Find and copy lines holding "picture".

== == ==

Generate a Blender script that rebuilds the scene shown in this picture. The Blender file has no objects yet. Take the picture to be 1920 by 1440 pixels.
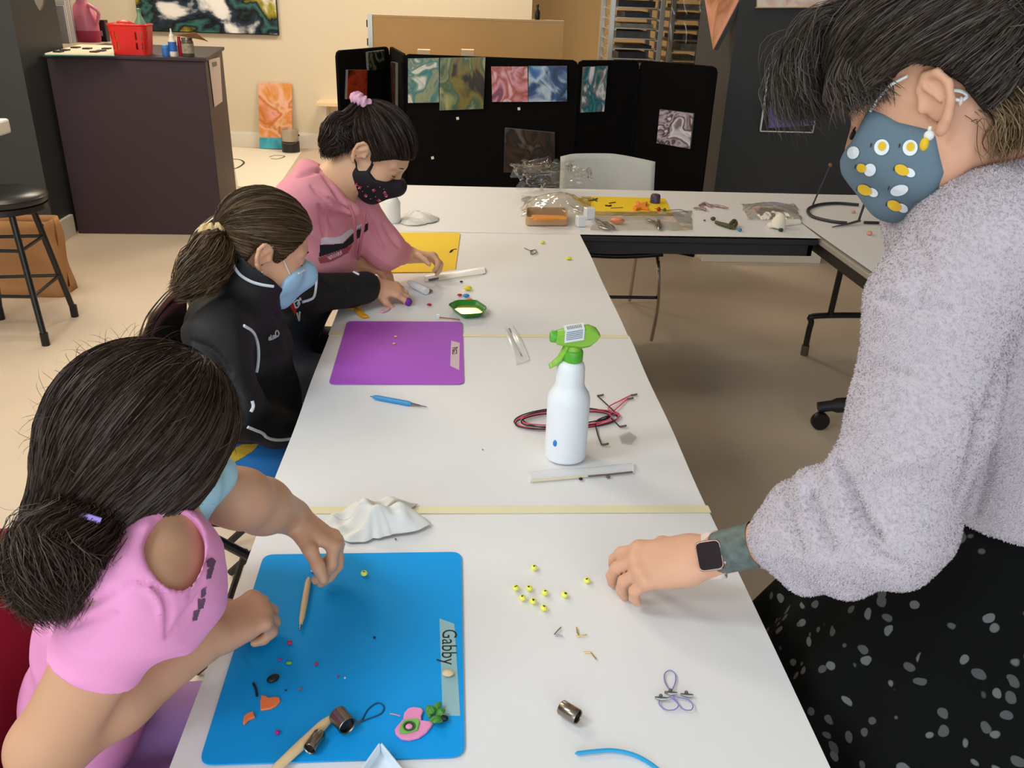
import bpy, math, random
import numpy as np
from mathutils import Vector, Matrix
from mathutils.bvhtree import BVHTree

SC = bpy.context.scene
COL = SC.collection
random.seed(7)
RNG = np.random.default_rng(7)

# ------------------------------------------------------------------ camera
FPX = 1600.0
EYE = np.array([0.0, 0.0, 1.56])
def _axes(pitch, roll, yaw):
    p, r, y = [math.radians(v) for v in (pitch, roll, yaw)]
    f = np.array([math.sin(y)*math.cos(p), math.cos(y)*math.cos(p), -math.sin(p)])
    ri = np.array([math.cos(y), -math.sin(y), 0.0])
    up = np.cross(ri, f)
    return ri*math.cos(r)+up*math.sin(r), -ri*math.sin(r)+up*math.cos(r), f
CR, CU, CF = _axes(24.944, 2.066, 4.033)
cam_data = bpy.data.cameras.new('camera')
cam_data.sensor_width = 36.0
cam_data.lens = FPX/1920*36
cam_data.clip_start = 0.02
cam = bpy.data.objects.new('camera', cam_data)
M = Matrix(((CR[0], CU[0], -CF[0], EYE[0]), (CR[1], CU[1], -CF[1], EYE[1]), (CR[2], CU[2], -CF[2], EYE[2]), (0, 0, 0, 1)))
cam.matrix_world = M
COL.objects.link(cam)
SC.camera = cam

# ------------------------------------------------------------------ light, exposure
SC.view_settings.view_transform = 'Standard'
SC.view_settings.look = 'None'
SC.view_settings.gamma = 1.0
SC.view_settings.use_curve_mapping = False
SC.view_settings.exposure = 0.12
world = bpy.data.worlds.new('world'); SC.world = world
world.use_nodes = True
world.node_tree.nodes['Background'].inputs[0].default_value = (0.75, 0.87, 1.0, 1)
world.node_tree.nodes['Background'].inputs[1].default_value = 1.2
def area(name, loc, target, sx, sy, power, color):
    d = bpy.data.lights.new(name, 'AREA'); d.shape = 'RECTANGLE'; d.size = sx; d.size_y = sy
    d.energy = power; d.color = color
    o = bpy.data.objects.new(name, d); o.location = loc
    o.rotation_euler = (Vector(target)-Vector(loc)).to_track_quat('-Z', 'Y').to_euler()
    COL.objects.link(o); return o
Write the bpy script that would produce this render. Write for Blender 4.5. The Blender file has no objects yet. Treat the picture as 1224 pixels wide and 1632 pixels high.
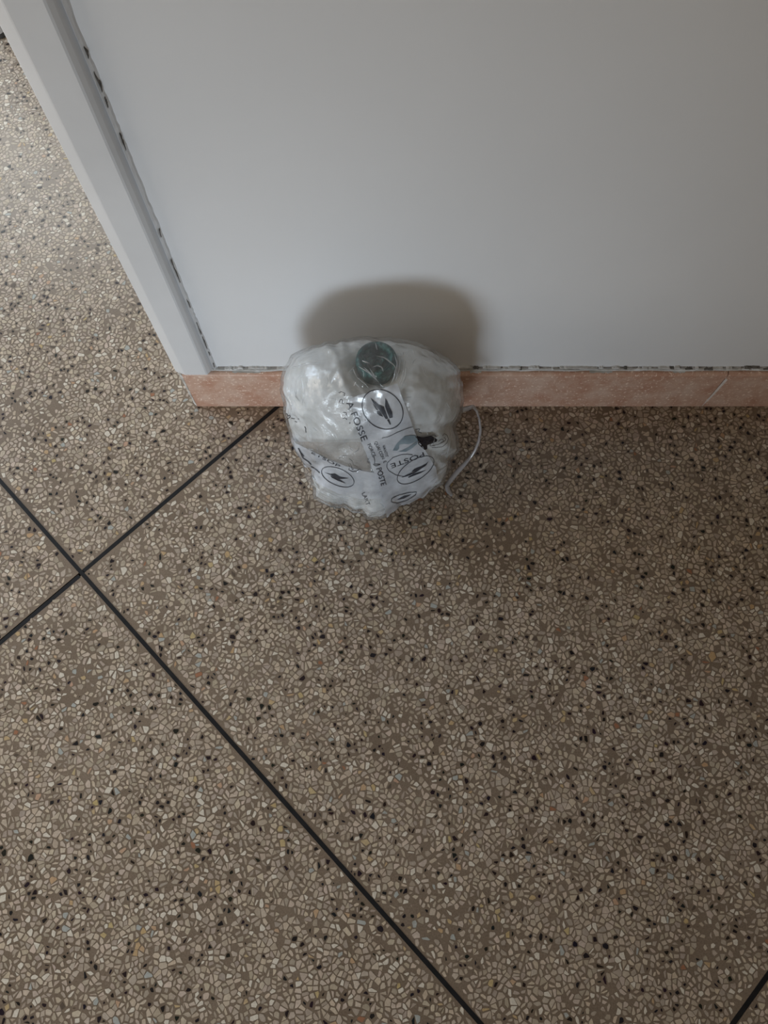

== == ==

> _Response for this exercise_:
Generate a Blender script that rebuilds the scene shown in this picture. The Blender file has no objects yet. Take the picture to be 1920 by 1440 pixels.
Write the bpy script that would produce this render. Write for Blender 4.5. The Blender file has no objects yet. Treat the picture as 1224 pixels wide and 1632 pixels high.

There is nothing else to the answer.